>> Can you explain where the performance problems are in your approach? 

At the current state, the problem are the followings: 

Safarà Commands, the user can invoke (e.g. uppercase words, insert char,
paste, browse methods, etc.), act on meaningful pieces (ranges) of texts
(words, characters, regions, smalltalk parsed expressions, etc.). At every
command invokation, parsers rebuild the range database. 
That is fine and done right, except that in some cases I could use better
algorithm (as Lukas said, first make it work, then make it fast) as a lot of
simple commands has often only a local effect on the text range database,
then not a full rebuild is really needed. 

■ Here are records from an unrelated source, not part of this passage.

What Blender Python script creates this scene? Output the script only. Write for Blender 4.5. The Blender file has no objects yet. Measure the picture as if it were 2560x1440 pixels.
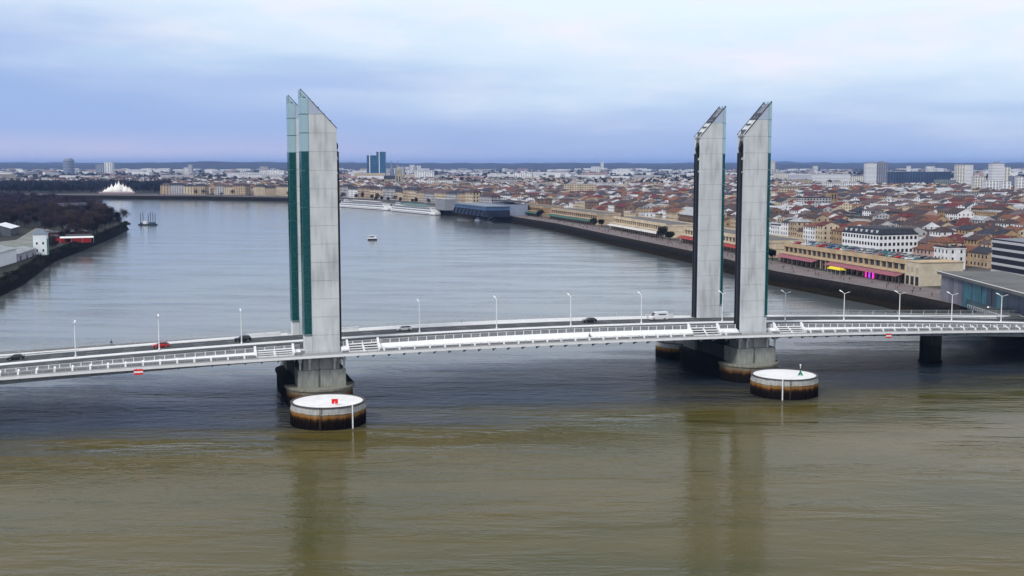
import bpy, bmesh, math, random
from mathutils import Vector, Matrix
R = random.Random(7)
sc = bpy.context.scene
C = sc.collection
rad = math.radians
# ------------------------------------------------------------------ camera
F, CX, CY, HC = 2937.0, 1280.0, 720.0, 62.1
TH = math.atan((CY-410)/F)
cam = bpy.data.cameras.new('camera'); cob = bpy.data.objects.new('camera', cam); C.objects.link(cob)
cob.location = (0, 0, HC); cob.rotation_euler = (math.pi/2-TH, 0, 0)
cam.sensor_width = 36; cam.lens = F/2560*36; cam.clip_start = 1; cam.clip_end = 90000
sc.camera = cob
# ------------------------------------------------------------------ world: overcast winter sky, bluish bank low down
w = bpy.data.worlds.new('World'); sc.world = w; w.use_nodes = True
nt = w.node_tree; nt.nodes.clear(); N = nt.nodes.new; L = nt.links.new
out = N('ShaderNodeOutputWorld')
tc = N('ShaderNodeTexCoord'); sep = N('ShaderNodeSeparateXYZ'); L(tc.outputs['Generated'], sep.inputs[0])
def mth(nt, op, a, b=None, clamp=False):
    n = nt.nodes.new('ShaderNodeMath'); n.operation = op; n.use_clamp = clamp
    for i, v in enumerate((a, b)):
        if v is None: continue
        if isinstance(v, (int, float)): n.inputs[i].default_value = v
        else: nt.links.new(v, n.inputs[i])
    return n.outputs[0]
mp = N('ShaderNodeMapping'); mp.inputs['Scale'].default_value = (2.2, 2.2, 16); mp.inputs['Rotation'].default_value = (0, rad(3), 0)
L(tc.outputs['Generated'], mp.inputs[0])
nz = N('ShaderNodeTexNoise'); nz.inputs['Scale'].default_value = 1.7; nz.inputs['Detail'].default_value = 7; nz.inputs['Roughness'].default_value = .5
L(mp.outputs[0], nz.inputs['Vector'])
mp2 = N('ShaderNodeMapping'); mp2.inputs['Scale'].default_value = (5, 5, 40); mp2.inputs['Location'].default_value = (3.1, 1.7, 0)
mp2.inputs['Rotation'].default_value = (0, rad(-4), 0)
L(tc.outputs['Generated'], mp2.inputs[0])
nz2 = N('ShaderNodeTexNoise'); nz2.inputs['Scale'].default_value = 1.3; nz2.inputs['Detail'].default_value = 6
L(mp2.outputs[0], nz2.inputs['Vector'])
n0 = mth(nt, 'SUBTRACT', nz.outputs['Fac'], .5)
n1 = mth(nt, 'SUBTRACT', nz2.outputs['Fac'], .5)
el = mth(nt, 'ADD', sep.outputs['Z'], mth(nt, 'MULTIPLY', n0, .085))
el = mth(nt, 'ADD', el, mth(nt, 'MULTIPLY', n1, .03))
el = mth(nt, 'ADD', el, mth(nt, 'MULTIPLY', mth(nt, 'MINIMUM', mth(nt, 'MAXIMUM', sep.outputs['X'], -.6), .05), .14))   # the blue bank stands higher to the left
fac = mth(nt, 'MULTIPLY', el, 5.0, True)
ramp = N('ShaderNodeValToRGB'); L(fac, ramp.inputs[0]); cr = ramp.color_ramp
stops = [(0.0, (.285,.40,.69)), (.09, (.305,.42,.70)), (.19, (.37,.48,.73)), (.28, (.43,.56,.77)), (.38, (.55,.67,.82)), (.6, (.70,.80,.90)), (.8, (.70,.77,.86)), (1, (.62,.67,.74))]
while len(cr.elements) < len(stops): cr.elements.new(.5)
for e, (p, c) in zip(cr.elements, stops): e.position = p; e.color = (*c, 1)
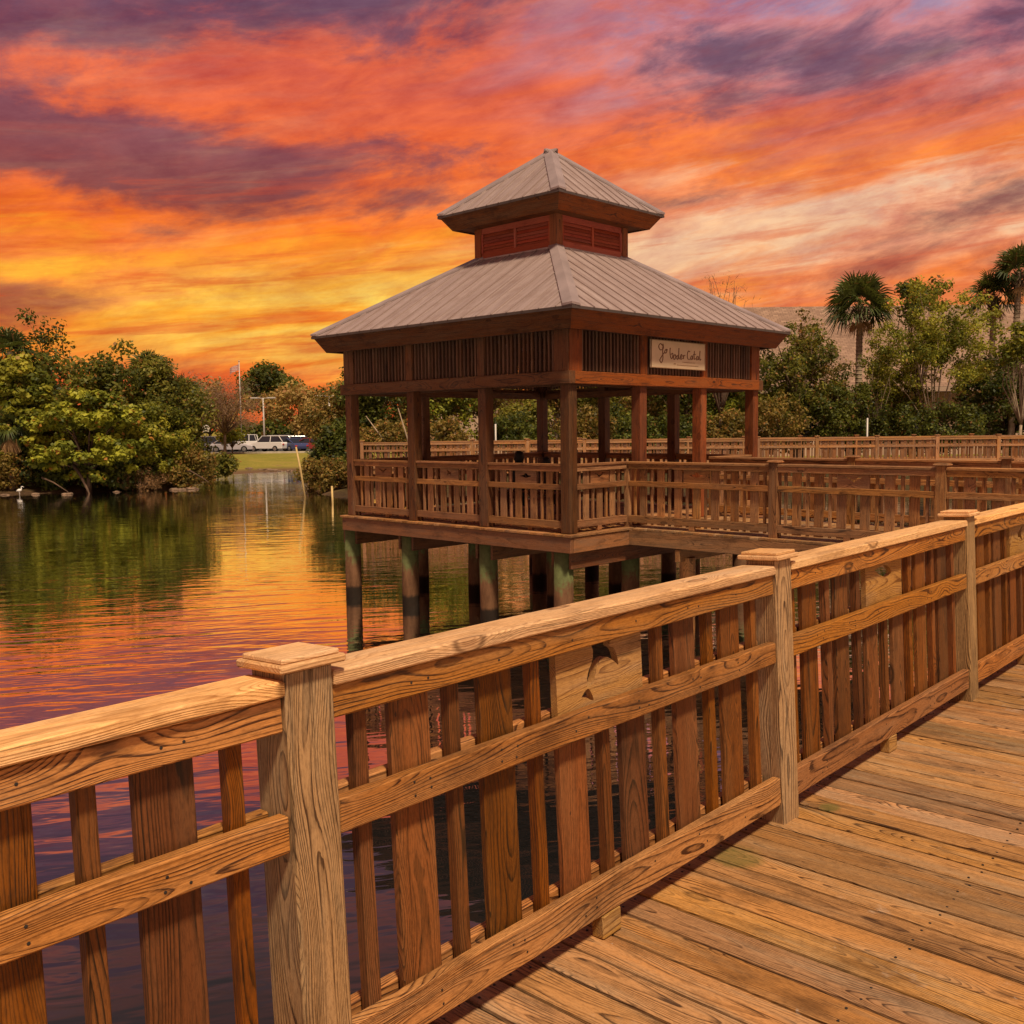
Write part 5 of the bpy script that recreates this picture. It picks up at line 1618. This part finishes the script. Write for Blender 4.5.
tree('shrub', 'dark bushy shrub at the foot of the single palm behind the far fence', 848, 52, 380, 44, L_DARK, ncl=130, per=80, leaf=0.16, cr=0.42, ybot=458, bottom=-0.98, spread=0.9, jitter=0.3, shade=(0.1, 1.0), r0=0.08)
tree('tree', 'rounded yellow-green tree right of the single palm, in front of the big roof', 894, 55, 358, 38, L_YEL, M_BARK, ncl=130, per=70, leaf=0.16, cr=0.45, ybot=456, bottom=-0.98, spread=0.9, jitter=0.3, shade=(0.1, 0.85), shell=0.7, r0=0.10, count=26)
tree('tree', 'feathery bright green tree with pale slanting stems at the right', 938, 52, 276, 68, L_LIGHT, M_BARKP, ncl=210, per=95, leaf=0.15, cr=0.50, ybot=418, shade=(0.0, 0.8), shell=0.9, r0=0.10, count=16, trunk_h=0.25, spread=0.85)
tree('tree', 'loose dark-leaved tree top behind the feathery bright green tree', 922, 60, 270, 30, L_DARK, M_BARK, ncl=34, per=40, leaf=0.28, cr=0.55, ybot=330, shade=(0.1, 0.7), shell=0.9, r0=0.10, count=30)
tree('tree', 'dark green dense tree at the right edge of the photo behind the fence', 1008, 55, 346, 52, L_DARK, M_BARK, ncl=180, per=100, leaf=0.18, cr=0.55, ybot=458, bottom=-0.98, spread=0.85, shade=(0.0, 0.7), r0=0.14, count=30)
tree('tree', 'light green leafy tree at the right edge of the photo below the double palm', 1024, 50, 316, 30, L_LIGHT, M_BARKP, ncl=50, per=60, leaf=0.2, cr=0.5, ybot=376, shade=(0.0, 0.6), shell=0.8, r0=0.09, count=24)
tree('shrub', 'low dark bush behind the fence below the feathery tree', 930, 51, 398, 58, L_DARK, ncl=140, per=80, leaf=0.16, cr=0.42, ybot=458, bottom=-0.98, spread=0.9, jitter=0.3, shade=(0.1, 0.8), r0=0.06)
tree('tree', 'sparse young olive tree between the large olive tree and the single palm', 832, 53, 346, 22, L_OLIVE, M_BARKP, ncl=60, per=45, leaf=0.15, cr=0.4, ybot=440, shade=(0.1, 0.9), shell=0.95, r0=0.06, count=24, spread=0.9, jitter=0.3)
tree('tree', 'sparse yellow-green sapling just right of the single palm trunk', 878, 52, 336, 20, L_LIGHT, M_BARKP, ncl=60, per=45, leaf=0.14, cr=0.4, ybot=430, shade=(0.0, 0.8), shell=0.95, r0=0.06, count=24, spread=0.9, jitter=0.3)
tree('shrub', 'low olive bush behind the fence right of the pavilion', 772, 51, 392, 40, L_OLIVE, ncl=100, per=70, leaf=0.15, cr=0.42, ybot=458, bottom=-0.98, spread=0.9, jitter=0.3, shade=(0.1, 0.9), r0=0.06)
palm('single palm with a round crown and bare trunk in front of the big roof', 860, 56, 305, 284, 34, 0.19, 44)
palm('taller palm of the pair at the right edge of the photo', 1019, 54, 272, 250, 30, 0.17, 36, 0.02)
palm('shorter palm of the pair at the right edge, with a pale straight trunk', 994, 55, 296, 270, 27, 0.16, 32, 0.01)
# leaning pale stems seen between the columns
for lb, (xa, ya, xb, yb) in {'pale dead stem leaning left behind the far fence at the left': (388, 446, 366, 416), 'pale dead stem leaning right behind the far fence near the second column': (408, 440, 398, 408)}.items():
    p0, p1 = px2(xa, 49, ya), px2(xb, 49, yb)
    tag(MB().tube([(p0[0] + 0.1, 49, ground_z(p0[0], 49) - 0.2), (p0[0], 49, p0[1]), (p1[0], 49, p1[1])], [0.06, 0.05, 0.02], 7).build('fallen_branch', M_BARKP, None, True), lb, 'branch')

# ------------------------------------------------------------------ building behind the palms
bl = thing('building', 'long low building with a tall brown shingle roof and cream walls behind the palms', 'building')
m, T = new_mat('roof_shingles')
g = attr(T, 'gc').outputs['Vector']
br = T.n('ShaderNodeTexBrick', {'Vector': g, 'Scale': 1.0, 'Mortar Size': 0.012, 'Brick Width': 0.45, 'Row Height': 0.22,
         'Color1': (0.34, 0.215, 0.15, 1), 'Color2': (0.22, 0.135, 0.095, 1), 'Mortar': (0.09, 0.055, 0.038, 1)})
nn = T.noise(g, 0.6, 5.0, 0.65)
finish(T, T.mix(T.m('MULTIPLY', T.step(nn, 0.4, 0.7), 0.5), br.outputs[0], (0.17, 0.105, 0.075)), 0.9, spec=0.15)
M_SHING = m
M_STUC = simple('cream_stucco', (0.50, 0.34, 0.24), 0.85, 0.12, 1.0)
M_WIN = simple('building_glass', (0.03, 0.03, 0.03), 0.15, 0.2, 1.0)
M_SOFF = simple('building_fascia', (0.40, 0.28, 0.20), 0.8, 0.15, 1.0)
BX0, BX1 = px2(420, 74)[0], 64.0
BY, RUN = 72.0, 9.0
EZ, RZ = 4.3, px2(860, BY + RUN, 306)[1]
BG = -0.65
bx = BX1 - BX0
MB().box(((BX0 + BX1) / 2, BY + 9, (EZ + BG) / 2 - 0.2), (bx, 17.0, EZ - BG - 0.3), ch=0.02).build('wall', M_STUC, bl)
hx0 = px2(690, BY + RUN)[0]
sl_len = math.hypot(RUN, RZ - EZ)
b = MB()
ex = 0.8
A4 = [(hx0 - 9, BY - ex, EZ), (BX1 + 1, BY - ex, EZ), (BX1 - 8, BY + RUN, RZ), (hx0, BY + RUN, RZ)]
b.add(A4 + [(p[0], p[1], p[2] - 0.25) for p in A4], [(0, 1, 2, 3), (7, 6, 5, 4), (0, 4, 5, 1), (1, 5, 6, 2), (2, 6, 7, 3), (3, 7, 4, 0)],
      np.array([(hx0 - 9, 0, 0), (BX1 + 1, 0, 0), (BX1 - 8, sl_len, 0), (hx0, sl_len, 0)] * 2))
B4 = [(hx0 - 9, BY + 2 * RUN + ex, EZ), (BX1 + 1, BY + 2 * RUN + ex, EZ), (BX1 - 8, BY + RUN + 0.02, RZ), (hx0, BY + RUN + 0.02, RZ)]
b.add(B4 + [(p[0], p[1], p[2] - 0.25) for p in B4], [(3, 2, 1, 0), (4, 5, 6, 7), (0, 1, 5, 4), (1, 2, 6, 5), (2, 3, 7, 6), (3, 0, 4, 7)],
      np.array([(hx0 - 9, 0, 0), (BX1 + 1, 0, 0), (BX1 - 8, sl_len, 0), (hx0, sl_len, 0)] * 2))
for (p, q, r_, s_) in (((hx0 - 9, BY - ex, EZ), (hx0 - 9, BY + 2 * RUN + ex, EZ), (hx0, BY + RUN, RZ), 0), ((BX1 + 1, BY - ex, EZ), (BX1 + 1, BY + 2 * RUN + ex, EZ), (BX1 - 8, BY + RUN, RZ), 1)):
    tri = [p, q, r_]
    b.add(tri + [(w[0], w[1], w[2] - 0.25) for w in tri], [(0, 2, 1) if s_ == 0 else (0, 1, 2), (3, 4, 5) if s_ == 0 else (5, 4, 3), (0, 1, 4, 3), (1, 2, 5, 4), (2, 0, 3, 5)],
          np.array([(p[1], 0, 0), (q[1], 0, 0), (r_[1], sl_len, 0)] * 2))
b.build('roof', M_SHING, bl)
MB().box((BX0 + (hx0 - 9 - BX0) / 2, BY + 9, EZ - 0.1), (hx0 - 9 - BX0 - 0.1, 18.2, 0.4), ch=0.03).build('flat_roof', M_SOFF, bl)
MB().box(((hx0 - 9 + BX1 + 1) / 2, BY - ex + 0.02, EZ - 0.2), (BX1 + 10 - hx0, 0.06, 0.34), ch=0.01).build('eave_board', M_SOFF, bl)
k = BX0 + 2.0
while k < BX1 - 2:
    w = MB().box((k, BY + 0.48, 1.25), (1.5, 0.08, 1.7), ch=0.01).build('window', M_WIN, bl)
    f_ = MB()
    for s in (-1, 1):
        f_.box((k + s * 0.78, BY + 0.46, 1.25), (0.09, 0.10, 1.9), grain=2)
        f_.box((k, BY + 0.46, 1.25 + s * 0.9), (1.46, 0.10, 0.09))
    f_.build('frame', M_SOFF, w)
    k += 4.4
# utility post by the single palm, white post left
for (pxx, yt, lb) in ((867.5, 418, 'thin pale post beside the trunk of the single palm'), (495.5, 424, 'white post behind the far fence seen through the pavilion')):
    xx, zz_ = px2(pxx, 48, yt)
    g0 = ground_z(xx, 48)
    tag(MB().tube([(xx, 48, g0 - 0.2), (xx, 48, zz_)], 0.045, 8).build('post', M_STEEL, None, True), lb, 'post')

# ------------------------------------------------------------------ far boardwalk with its two fences
FA, FB = np.array([px2(361, 43.2)[0], 43.2]), np.array([24.5, 40.2])
fd = (FB - FA) / np.linalg.norm(FB - FA)
fl_ = float(np.linalg.norm(FB - FA))
fa = math.atan2(fd[1], fd[0])
def far_fence(label, off, start):
    r = thing('fence', label, 'fence')
    n_ = np.array([-fd[1], fd[0]])
    r.matrix_world = Matrix.Translation((FA[0] + n_[0] * off, FA[1] + n_[1] * off, 0.0)) @ Matrix.Rotation(fa, 4, 'Z')
    x = start
    while x < fl_:
        MB().box((x, 0, 0.46), (0.14, 0.14, 1.40), grain=2).build('post', M_FAR, r)
        MB().box((x, 0, 1.172), (0.20, 0.20, 0.03), ch=0.01).build('post_cap', M_FAR, r)
        x1 = x + 2.44
        if x1 < fl_ + 1.5:
            xc, L = (x + x1) / 2, 2.44 - 0.145
            b = MB()
            b.box((xc, 0, 1.085), (L, 0.14, 0.038), grain=0)
            b.box((xc, -0.04, 1.02), (L, 0.036, 0.085), grain=0)
            b.box((xc, -0.04, 0.73), (L, 0.036, 0.088), grain=0)
            b.box((xc, -0.04, 0.14), (L, 0.036, 0.11), grain=0)
            b.build('rails', M_FAR, r)
            b = MB()
            for k in range(6):
                b.box((xc + (k - 2.5) * 0.343 + rng.uniform(-0.01, 0.01), 0, 0.55), (0.14, 0.024, 1.0), grain=2, ch=0.002)
            for k in range(7):
                b.box((xc + (k - 3) * 0.343 + rng.uniform(-0.01, 0.01), 0, 0.55), (0.045, 0.036, 1.0), grain=2, ch=0.002)
            b.build('picket_panel', M_FARP, r)
        x += 2.44
    return r
far_fence('long picket fence on the near edge of the far boardwalk across the pond', 0.0, 0.12)
far_fence('long picket fence on the rear edge of the far boardwalk, behind the near fence', 2.3, 2.3)
RF = np.array(Matrix.Rotation(fa, 3, 'Z'))
b = MB()
n_ = np.array([-fd[1], fd[0]])
x = 0.0
while x < fl_ + 1:
    c = FA + fd * x + n_ * 1.15
    b.box((c[0], c[1], -0.02), (0.1395, 2.6, 0.038), RF, grain=1)
    x += 0.145
tag(b.build('far_boardwalk_deck', M_FAR), kind='structure')
b = MB()
for off in (-0.05, 2.35):
    c = FA + fd * fl_ / 2 + n_ * off
    b.box((c[0], c[1], -0.17), (fl_ + 1, 0.06, 0.25), RF, grain=0)
for k in range(15):
    for off in (0.0, 2.3):
        c = FA + fd * (0.9 + k * 2.44) + n_ * off
        b.tube([(c[0], c[1], -3.0), (c[0], c[1], -0.3)], 0.12, 8)
tag(b.build('far_boardwalk_piles', M_WALK), kind='structure')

Text is presented with different visual properties (foreground colors,
underline, right font, etc.), depending on its meaning (syntax highlighting,
and more). At a first stage Safarà drew character x character, but it was
too slow. 

The problem is that the meaning of the text is stored into ranges that are
overlapping, instead I need runs (non overlapping ranges of text) in order
to present the text. So I have to implement an algorithm that rebuild and
perhaps cache better the run database. I have never really completed to do
that, as I stopped to work on it. The work at squeaksource about runs was
coded in a sprint made at the last ESUG) 

Second problem: perhaps it is a bad idea to parse the whole content of the
buffer at each command invokation, i.e. user input.
Parsing/SyntaxHighLighting stuff should be processed in background. 

>> And how do you define "too slow"? 

Too slow to convince me to use it to code Safarà itself. 

It hangs your pc for few seconds on long texts (> 10 lines) on each
insertion. 

All this feedbacks/rumors about Safarà is really motivating for me. I hope
to go back working on it to make it usable. I am quite confident that I can
do it and I d like to do that before the summer.